Short task
Only the number is wanted: how many lines in the data contain "from"?

[Start]

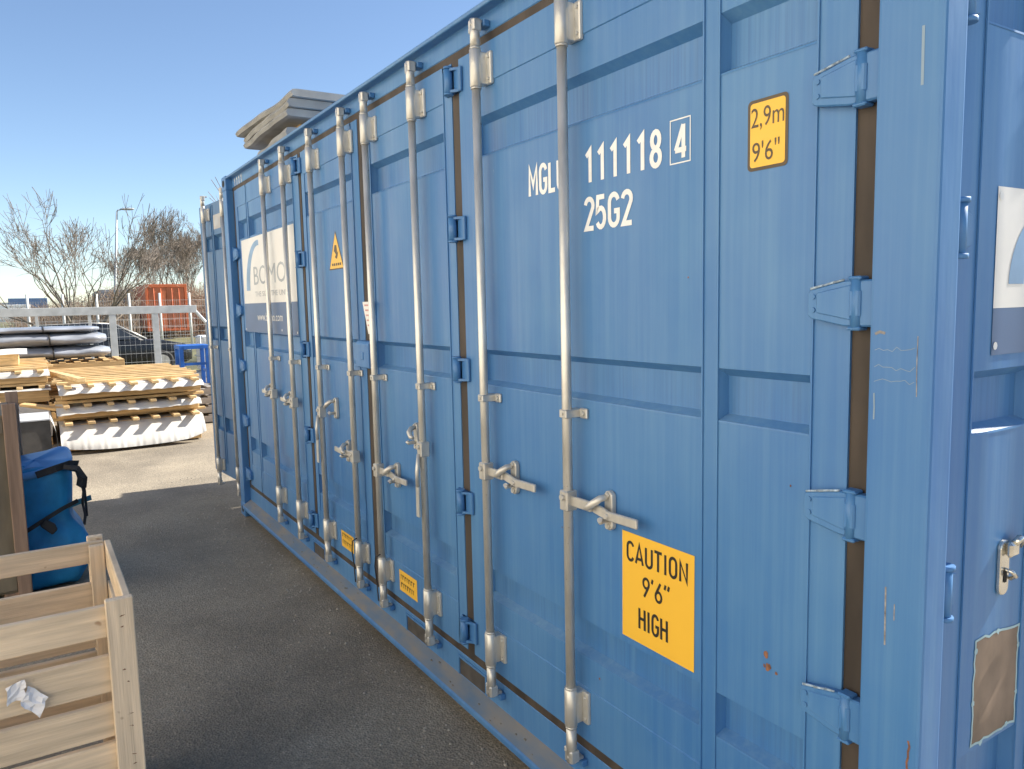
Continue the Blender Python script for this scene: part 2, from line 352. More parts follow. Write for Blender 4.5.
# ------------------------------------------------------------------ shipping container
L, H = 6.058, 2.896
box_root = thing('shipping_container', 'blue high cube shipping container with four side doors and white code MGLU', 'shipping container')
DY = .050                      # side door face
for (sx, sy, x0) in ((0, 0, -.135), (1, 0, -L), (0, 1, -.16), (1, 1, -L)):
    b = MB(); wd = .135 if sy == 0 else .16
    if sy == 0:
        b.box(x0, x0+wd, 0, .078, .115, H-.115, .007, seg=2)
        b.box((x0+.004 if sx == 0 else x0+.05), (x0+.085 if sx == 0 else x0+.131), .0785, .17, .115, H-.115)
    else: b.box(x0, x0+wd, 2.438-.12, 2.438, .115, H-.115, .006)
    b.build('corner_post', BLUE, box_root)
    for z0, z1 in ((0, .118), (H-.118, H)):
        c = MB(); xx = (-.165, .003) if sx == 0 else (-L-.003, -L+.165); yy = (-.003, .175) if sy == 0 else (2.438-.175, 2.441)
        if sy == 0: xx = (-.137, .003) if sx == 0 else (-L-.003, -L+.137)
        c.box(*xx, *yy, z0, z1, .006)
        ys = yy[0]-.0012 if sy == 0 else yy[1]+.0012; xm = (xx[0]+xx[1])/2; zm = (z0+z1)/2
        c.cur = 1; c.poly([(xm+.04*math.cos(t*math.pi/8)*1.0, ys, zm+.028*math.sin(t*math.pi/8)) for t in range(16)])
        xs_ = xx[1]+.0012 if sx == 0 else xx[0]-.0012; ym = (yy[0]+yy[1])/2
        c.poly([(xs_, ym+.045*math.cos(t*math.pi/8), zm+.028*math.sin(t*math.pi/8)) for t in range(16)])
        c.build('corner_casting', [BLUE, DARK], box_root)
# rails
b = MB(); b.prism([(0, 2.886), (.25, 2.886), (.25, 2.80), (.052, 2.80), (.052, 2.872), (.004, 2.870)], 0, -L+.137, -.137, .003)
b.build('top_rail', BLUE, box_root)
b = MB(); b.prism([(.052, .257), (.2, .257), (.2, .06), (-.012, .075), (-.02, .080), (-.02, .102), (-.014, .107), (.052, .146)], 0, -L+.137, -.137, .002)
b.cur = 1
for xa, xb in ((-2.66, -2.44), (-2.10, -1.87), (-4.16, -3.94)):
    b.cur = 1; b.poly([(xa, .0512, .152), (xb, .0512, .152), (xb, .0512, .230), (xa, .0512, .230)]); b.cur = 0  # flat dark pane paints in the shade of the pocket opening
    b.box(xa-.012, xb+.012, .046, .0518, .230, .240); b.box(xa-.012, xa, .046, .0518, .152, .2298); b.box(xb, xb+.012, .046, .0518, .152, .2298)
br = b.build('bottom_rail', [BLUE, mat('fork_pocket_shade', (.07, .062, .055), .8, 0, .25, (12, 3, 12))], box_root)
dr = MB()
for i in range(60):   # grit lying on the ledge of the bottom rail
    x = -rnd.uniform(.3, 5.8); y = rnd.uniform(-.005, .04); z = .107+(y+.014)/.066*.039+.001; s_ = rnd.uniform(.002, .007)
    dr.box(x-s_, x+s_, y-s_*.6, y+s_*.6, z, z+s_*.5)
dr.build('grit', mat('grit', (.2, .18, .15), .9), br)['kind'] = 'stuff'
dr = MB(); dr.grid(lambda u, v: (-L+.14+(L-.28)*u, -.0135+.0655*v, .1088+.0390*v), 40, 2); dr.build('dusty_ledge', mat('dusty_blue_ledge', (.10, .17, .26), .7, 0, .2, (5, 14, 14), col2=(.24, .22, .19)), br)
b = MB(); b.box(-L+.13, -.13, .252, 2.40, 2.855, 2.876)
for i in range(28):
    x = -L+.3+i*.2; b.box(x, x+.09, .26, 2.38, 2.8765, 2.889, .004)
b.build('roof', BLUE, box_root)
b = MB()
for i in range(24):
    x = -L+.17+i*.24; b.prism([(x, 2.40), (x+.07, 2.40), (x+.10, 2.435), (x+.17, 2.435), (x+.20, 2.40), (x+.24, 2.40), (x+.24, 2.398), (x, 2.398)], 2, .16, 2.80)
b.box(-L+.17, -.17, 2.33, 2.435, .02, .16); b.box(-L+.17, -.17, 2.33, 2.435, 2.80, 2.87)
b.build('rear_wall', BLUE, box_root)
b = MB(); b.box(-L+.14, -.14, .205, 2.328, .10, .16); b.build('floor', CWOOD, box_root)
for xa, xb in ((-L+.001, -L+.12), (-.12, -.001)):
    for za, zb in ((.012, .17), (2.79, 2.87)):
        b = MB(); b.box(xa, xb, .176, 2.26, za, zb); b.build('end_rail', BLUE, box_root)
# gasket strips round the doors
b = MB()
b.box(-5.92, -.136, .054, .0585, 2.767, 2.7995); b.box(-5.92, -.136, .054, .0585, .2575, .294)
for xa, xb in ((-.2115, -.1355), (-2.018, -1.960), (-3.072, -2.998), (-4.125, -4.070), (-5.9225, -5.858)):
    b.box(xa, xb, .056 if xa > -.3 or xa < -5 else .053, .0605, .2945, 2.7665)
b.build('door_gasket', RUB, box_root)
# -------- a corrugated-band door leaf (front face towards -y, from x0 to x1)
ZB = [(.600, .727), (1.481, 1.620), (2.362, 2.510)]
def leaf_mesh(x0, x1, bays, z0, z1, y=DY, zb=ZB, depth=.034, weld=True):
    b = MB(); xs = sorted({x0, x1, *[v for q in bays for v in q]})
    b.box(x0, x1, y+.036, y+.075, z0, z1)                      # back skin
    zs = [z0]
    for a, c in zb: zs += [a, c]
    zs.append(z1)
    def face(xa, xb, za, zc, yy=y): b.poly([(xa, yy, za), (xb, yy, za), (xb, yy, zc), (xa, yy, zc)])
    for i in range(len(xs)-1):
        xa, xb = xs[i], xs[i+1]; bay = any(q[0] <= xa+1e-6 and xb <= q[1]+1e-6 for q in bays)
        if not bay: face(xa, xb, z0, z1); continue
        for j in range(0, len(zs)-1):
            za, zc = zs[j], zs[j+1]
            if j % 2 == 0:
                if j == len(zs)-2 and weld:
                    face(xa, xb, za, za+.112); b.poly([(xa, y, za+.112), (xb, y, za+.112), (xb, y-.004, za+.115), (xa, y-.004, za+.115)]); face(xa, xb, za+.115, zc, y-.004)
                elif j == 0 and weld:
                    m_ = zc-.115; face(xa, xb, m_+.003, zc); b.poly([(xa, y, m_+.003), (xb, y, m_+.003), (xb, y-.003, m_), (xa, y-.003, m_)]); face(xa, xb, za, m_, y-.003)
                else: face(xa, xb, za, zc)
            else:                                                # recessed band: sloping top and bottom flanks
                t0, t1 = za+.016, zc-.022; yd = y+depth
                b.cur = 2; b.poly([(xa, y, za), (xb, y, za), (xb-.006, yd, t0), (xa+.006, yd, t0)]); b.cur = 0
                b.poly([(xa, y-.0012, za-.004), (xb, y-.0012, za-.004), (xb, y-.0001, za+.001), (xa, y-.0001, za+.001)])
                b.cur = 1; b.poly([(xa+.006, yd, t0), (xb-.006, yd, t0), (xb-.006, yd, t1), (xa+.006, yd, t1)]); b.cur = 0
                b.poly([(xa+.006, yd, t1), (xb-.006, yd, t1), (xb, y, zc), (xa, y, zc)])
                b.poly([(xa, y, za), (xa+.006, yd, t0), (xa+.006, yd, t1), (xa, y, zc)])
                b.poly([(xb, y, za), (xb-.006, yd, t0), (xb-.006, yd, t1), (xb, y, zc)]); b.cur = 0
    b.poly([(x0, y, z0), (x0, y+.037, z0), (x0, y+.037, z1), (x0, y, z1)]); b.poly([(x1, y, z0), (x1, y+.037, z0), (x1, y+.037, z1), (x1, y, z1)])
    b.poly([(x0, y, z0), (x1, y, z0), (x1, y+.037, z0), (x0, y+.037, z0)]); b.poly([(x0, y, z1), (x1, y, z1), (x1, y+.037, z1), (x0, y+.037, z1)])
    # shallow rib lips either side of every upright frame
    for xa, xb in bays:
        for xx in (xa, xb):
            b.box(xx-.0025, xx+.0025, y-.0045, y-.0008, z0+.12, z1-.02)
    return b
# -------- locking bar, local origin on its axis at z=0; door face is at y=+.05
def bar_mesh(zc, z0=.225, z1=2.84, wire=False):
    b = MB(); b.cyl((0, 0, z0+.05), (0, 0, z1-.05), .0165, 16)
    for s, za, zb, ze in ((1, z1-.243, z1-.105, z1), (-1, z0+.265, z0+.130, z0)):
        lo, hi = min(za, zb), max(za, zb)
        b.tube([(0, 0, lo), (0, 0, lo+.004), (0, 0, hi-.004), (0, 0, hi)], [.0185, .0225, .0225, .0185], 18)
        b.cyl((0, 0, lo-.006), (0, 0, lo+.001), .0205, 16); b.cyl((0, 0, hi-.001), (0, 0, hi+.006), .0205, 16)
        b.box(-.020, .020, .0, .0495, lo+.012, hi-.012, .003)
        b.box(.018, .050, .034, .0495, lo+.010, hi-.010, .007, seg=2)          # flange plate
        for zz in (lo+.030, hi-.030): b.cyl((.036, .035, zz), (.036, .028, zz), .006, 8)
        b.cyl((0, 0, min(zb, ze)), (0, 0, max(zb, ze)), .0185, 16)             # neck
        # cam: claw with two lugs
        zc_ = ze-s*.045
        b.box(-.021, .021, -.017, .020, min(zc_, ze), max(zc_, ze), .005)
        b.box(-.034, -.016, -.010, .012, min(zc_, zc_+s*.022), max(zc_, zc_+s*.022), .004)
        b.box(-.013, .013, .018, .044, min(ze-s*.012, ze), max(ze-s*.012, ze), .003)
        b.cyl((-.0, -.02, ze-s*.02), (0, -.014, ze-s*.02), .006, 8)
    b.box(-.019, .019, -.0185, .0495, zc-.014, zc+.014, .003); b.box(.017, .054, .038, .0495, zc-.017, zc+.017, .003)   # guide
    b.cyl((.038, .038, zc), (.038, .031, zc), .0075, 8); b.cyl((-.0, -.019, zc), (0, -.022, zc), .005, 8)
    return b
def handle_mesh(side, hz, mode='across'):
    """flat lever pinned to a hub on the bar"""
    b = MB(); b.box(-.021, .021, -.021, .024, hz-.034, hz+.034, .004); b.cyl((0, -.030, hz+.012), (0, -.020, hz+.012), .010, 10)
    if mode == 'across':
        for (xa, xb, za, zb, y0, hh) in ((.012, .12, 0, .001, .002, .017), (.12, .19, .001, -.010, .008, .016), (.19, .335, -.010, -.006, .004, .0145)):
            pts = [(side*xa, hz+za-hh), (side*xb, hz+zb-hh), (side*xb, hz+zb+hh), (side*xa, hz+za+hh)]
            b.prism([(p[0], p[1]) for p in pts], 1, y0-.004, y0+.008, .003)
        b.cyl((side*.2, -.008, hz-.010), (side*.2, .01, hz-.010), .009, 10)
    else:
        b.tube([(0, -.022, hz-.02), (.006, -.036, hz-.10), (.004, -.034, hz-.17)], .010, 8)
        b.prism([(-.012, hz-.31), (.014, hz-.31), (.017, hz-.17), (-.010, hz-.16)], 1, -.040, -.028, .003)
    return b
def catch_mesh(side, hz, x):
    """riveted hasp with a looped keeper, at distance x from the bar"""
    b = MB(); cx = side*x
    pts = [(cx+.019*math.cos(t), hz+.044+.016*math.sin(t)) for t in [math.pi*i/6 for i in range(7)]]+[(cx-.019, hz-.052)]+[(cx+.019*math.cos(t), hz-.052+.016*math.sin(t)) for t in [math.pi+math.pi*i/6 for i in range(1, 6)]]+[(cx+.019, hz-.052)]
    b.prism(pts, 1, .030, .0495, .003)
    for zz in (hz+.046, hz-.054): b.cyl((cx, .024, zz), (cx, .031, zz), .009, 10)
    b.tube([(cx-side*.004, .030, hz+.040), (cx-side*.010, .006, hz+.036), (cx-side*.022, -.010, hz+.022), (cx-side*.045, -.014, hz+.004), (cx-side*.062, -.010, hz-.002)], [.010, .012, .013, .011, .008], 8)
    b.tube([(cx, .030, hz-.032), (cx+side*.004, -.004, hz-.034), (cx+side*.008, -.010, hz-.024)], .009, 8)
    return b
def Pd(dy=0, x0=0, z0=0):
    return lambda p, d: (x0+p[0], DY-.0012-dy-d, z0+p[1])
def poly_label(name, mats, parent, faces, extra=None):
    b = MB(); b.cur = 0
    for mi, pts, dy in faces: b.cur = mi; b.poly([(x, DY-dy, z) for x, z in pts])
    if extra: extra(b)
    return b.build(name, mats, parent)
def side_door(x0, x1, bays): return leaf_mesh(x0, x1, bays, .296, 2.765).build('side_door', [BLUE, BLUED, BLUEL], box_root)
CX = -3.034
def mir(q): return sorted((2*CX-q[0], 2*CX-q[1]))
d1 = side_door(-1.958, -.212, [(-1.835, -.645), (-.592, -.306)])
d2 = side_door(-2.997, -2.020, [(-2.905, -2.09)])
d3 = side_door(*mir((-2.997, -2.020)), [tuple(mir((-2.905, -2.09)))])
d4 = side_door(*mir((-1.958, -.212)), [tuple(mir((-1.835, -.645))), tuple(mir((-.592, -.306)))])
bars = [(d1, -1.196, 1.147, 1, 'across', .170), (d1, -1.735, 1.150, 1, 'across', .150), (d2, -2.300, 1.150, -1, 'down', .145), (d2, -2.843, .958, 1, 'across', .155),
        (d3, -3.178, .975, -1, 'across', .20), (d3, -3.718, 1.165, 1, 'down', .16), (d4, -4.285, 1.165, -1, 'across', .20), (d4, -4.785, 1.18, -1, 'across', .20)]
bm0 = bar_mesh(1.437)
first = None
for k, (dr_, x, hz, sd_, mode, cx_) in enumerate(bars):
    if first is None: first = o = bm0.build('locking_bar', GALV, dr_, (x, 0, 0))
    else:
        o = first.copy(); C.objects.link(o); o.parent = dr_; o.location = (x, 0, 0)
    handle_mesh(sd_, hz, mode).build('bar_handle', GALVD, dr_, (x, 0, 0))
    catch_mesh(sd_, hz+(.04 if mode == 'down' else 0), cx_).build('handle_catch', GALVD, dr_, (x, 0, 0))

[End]

Response
3